О чем нынче пишет Мураками? Да все о том же. Ни о чем. Ваяет свое личное хайку. В ожидании перевода супербестселлера «1Q84», который нам обещают только через год, продолжаем читать рассказы (не переставая удивляться, зачем нам это надо – фанаты, что ли?). Мураками стал привычкой как кофе и чистка зубов. Издатели кропотливо роются в ящиках писательского стола, выискивая записки, заметки, обрывки – Мураками хорошо продается, его нужно выпускать. В новой книге представлены шесть рассказов (изданных в Японии еще в 90-м году) о том, как телевидение поработило людей. А также о сохранении девственности, влиянии сновидений и многом другом. Туманные образы, сказка переплетается с реальностью, человеку все время что-то кажется, он пытается закрыться от наваждений. Скука.
Как обычно у Мураками все легко и просто. Утром встали, приняли душ, посмотрели передачу. Поехали на работу, по пути кого-нибудь жестоко убили. Поняли смысл жизни. Вернулись домой, провели вечер с семьей. Его рассказы – это блоги, жж. Читатель подсматривает в замочную скважину, выхватывая моменты, пытаясь связать их логически, вторгаясь в глубину того, что принято скрывать. Или считать малоинтересным. О чем же рассказы? – о том, что если себя вывернуть наизнанку, пережить летальный исход, а потом всю жизнь сидеть и смотреть на меняющиеся картинки перед глазами (любимый «муракамский» герой-наблюдатель), все равно проживешь судьбу, которую всякий смертный сможет записать простыми буквами и получить за это большие деньги.
С того момента, как телелюди вошли в квартиру, и до того, как вышли из нее, я не двинулся с места. И не сказал ни слова. Все это время я лежал на диване и наблюдал за их работой. Вы, наверное, скажете, что это неестественно. А еще добавите, что это как-то странно — просто молча наблюдать за тем, как к тебе в квартиру неожиданно приходят незнакомые люди, да еще и трое. Но я ничего не сказал. Просто молча наблюдал за тем, как развивается ситуация. Наверное, так произошло оттого, что они категорически отрицали факт моего существования. Если бы вы оказались в такой же, как я, ситуации, думаю, что поступили бы аналогичным образом. Я не пытаюсь оправдать себя, однако когда чужие люди у тебя перед глазами абсолютно игнорируют твое присутствие, то и сам начинаешь постепенно терять уверенность в том, что существуешь. Бросаешь взгляд на свои руки, а они начинают казаться прозрачными. Похоже на своего рода ощущение бессилия. Заклятие. Собственное тело, собственное существование постепенно становятся прозрачными. Я теряю способность двигаться. Ничего не могу сказать. И остается лишь наблюдать за тем, как трое телелюдей оставляют в моей комнате телевизор и уходят. Не удается открыть рот. Становится страшно услышать собственный голос.
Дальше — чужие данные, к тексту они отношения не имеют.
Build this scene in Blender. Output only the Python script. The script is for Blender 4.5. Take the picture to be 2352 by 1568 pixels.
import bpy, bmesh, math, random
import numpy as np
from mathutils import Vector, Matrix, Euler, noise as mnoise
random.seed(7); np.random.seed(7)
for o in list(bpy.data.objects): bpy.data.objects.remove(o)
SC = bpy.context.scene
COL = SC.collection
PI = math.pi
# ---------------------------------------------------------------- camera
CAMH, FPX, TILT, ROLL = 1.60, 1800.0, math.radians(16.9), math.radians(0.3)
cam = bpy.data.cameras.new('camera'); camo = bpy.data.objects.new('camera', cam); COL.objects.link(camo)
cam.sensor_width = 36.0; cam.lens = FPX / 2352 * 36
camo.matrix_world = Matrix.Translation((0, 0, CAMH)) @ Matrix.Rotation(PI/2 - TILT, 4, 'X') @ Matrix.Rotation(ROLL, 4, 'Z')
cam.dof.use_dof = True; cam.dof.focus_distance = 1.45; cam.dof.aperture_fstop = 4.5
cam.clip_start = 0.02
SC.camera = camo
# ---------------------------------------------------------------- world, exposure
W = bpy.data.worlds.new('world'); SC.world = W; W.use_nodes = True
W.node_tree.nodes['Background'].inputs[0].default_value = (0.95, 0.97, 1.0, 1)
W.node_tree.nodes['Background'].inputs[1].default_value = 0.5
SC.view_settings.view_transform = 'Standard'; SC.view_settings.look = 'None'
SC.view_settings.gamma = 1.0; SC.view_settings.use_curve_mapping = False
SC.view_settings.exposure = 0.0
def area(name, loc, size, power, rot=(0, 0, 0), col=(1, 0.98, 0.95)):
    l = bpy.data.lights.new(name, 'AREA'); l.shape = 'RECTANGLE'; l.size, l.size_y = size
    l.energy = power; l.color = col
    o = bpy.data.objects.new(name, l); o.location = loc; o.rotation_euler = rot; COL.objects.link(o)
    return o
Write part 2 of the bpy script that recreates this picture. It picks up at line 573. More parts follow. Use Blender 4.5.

После того как ушли телелюди, я вновь остался один. Снова вернулось ощущение собственного бытия. Мои руки вновь стали моими руками. Только тут я заметил, что тьма без остатка поглотила вечер. Я включил в комнате свет. Закрыл глаза. Там все-таки был телевизор. Часы продолжали чеканить время. ТаРуППК СЯУС ТаРуППК СЯУС.